Here are the steps to preparing a trial balance:

  1. Collect the closing balance of all general ledger accounts. All financial transactions should be posted to the journals and summarized on the ledger statements.
  2. Ensure that each ledger account is properly balanced. The sum of all credit entries and the sum of all debit entries should match.
  3. Create a worksheet with eight columns.
  4. Title the columns as follows: account number, account name, and correlated columns for credit and debit balances.
  5. Copy the account number, account name, credit balance, and debit balance from each ledger account to the trial balance worksheet.
  6. Total the amounts in the credit column.
  7. Total the amounts in the debit column.
  8. If these two sums are the same, the trial balance is correct.
  9. Close the trial balance.
  10. If the two sums do not match, the accounting team will need to identify the errors and correct them.
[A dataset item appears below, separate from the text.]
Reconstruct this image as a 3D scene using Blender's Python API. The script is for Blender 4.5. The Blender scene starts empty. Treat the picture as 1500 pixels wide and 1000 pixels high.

Several common errors result in a discrepancy between the credit column total and the debit column total:

  • Entries that have been omitted
  • Entries that have been doubled
  • Transposition mistakes
  • Entries made on the wrong account
  • An incorrect ledger balance transferred to the trial balance worksheet
  • An error in calculating an account’s balance
  • An entry made in the wrong column (debit in credit column or credit in debit column)
  • Posting the wrong amount in the ledger

Two primary methods for preparing the trial balance exist: the total method and the balance method. Under the total method, the debit and credit sides of the ledger accounts are totaled. The sum of the credit side is entered in the credit column. The sum of the debit side is entered in the debit column. The two sums should match.

How Are Accounts Listed in Trial Balance

To help prepare  financial statements, trial balance accounts are listed in a particular order:

  • Assets
  • Liabilities
  • Equity
  • Revenue
  • Expenses

Assets and liabilities are listed in order of liquidity, with the most liquid assets first. Liquidity means the speed with which an asset can be turned into cash to cover liabilities. Cash and short-term accounts receivable are considered the most liquid assets.

Example of a Trial Balance

The following columns are included on an initial trial balance report:

  • Account number
  • Account name
  • Ending credit balance
  • Ending debit balance

The trial balance lists all accounts that have an ending balance. Most accounting software automatically removes any accounts that have a zero balance so they do not clutter up the worksheet.

Below is an example of a trial balance:

Unadjusted Trial Balance Adjusting Entries Adjusted Trial Balance
Cash $70,000 $70,000
Accounts Receivable 170,000 170,000
Inventory 310,000 20,000 330,000
Fixed Assets (Net) 200,000 200,000
Accounts Payable (80,000) (15,000) (95,000)
Accrued Liabilities (60,000) (60,000)
Notes Payable (430,000) (5,000) (435,000)
Equity (330,000) (330,000)
Revenue (410,000) (10,000) (420,000)
Cost of Goods Sold 280,000 3,000 283,000
Salaries 210,000 210,000
Payroll Taxes 30,000 7,000 37,000
Rent 20,000 20,000
Other Expenses 20,000 20,000
Total $0 $0 $0

The Difference Between a Trial Balance and a General Ledger

The primary difference between a trial balance and a general ledger is the amount of detail provided in the report. In a trial balance, only the ending balance of each account is recorded. A general ledger, on the other hand, records each individual transaction that leads to the ending balance.

Because of the level of detail included in general ledgers, they are useful for identifying and rectifying errors that lead to discrepancies on a trial balance.

Conclusion

A trial balance is a useful tool for checking the mathematical accuracy of bookkeeping records. It combines all of a company’s ledgers into simple credit and debit columns. The sums of the two columns should match. Now you should know what the meaning of a trial balance is in accounting. Now when you find an accountant that works for you, you should be able to have a much more knowledgeable conversation about your needs.

While a trial balance cannot identify every possible bookkeeping mistake, it does help notify an accounting team if there is a mistake in their calculations. With this knowledge, accountants can then track down the discrepancy with the use of the much more detailed general ledgers, which record the individual transactions that add up to the final sums that appear on the trial balance.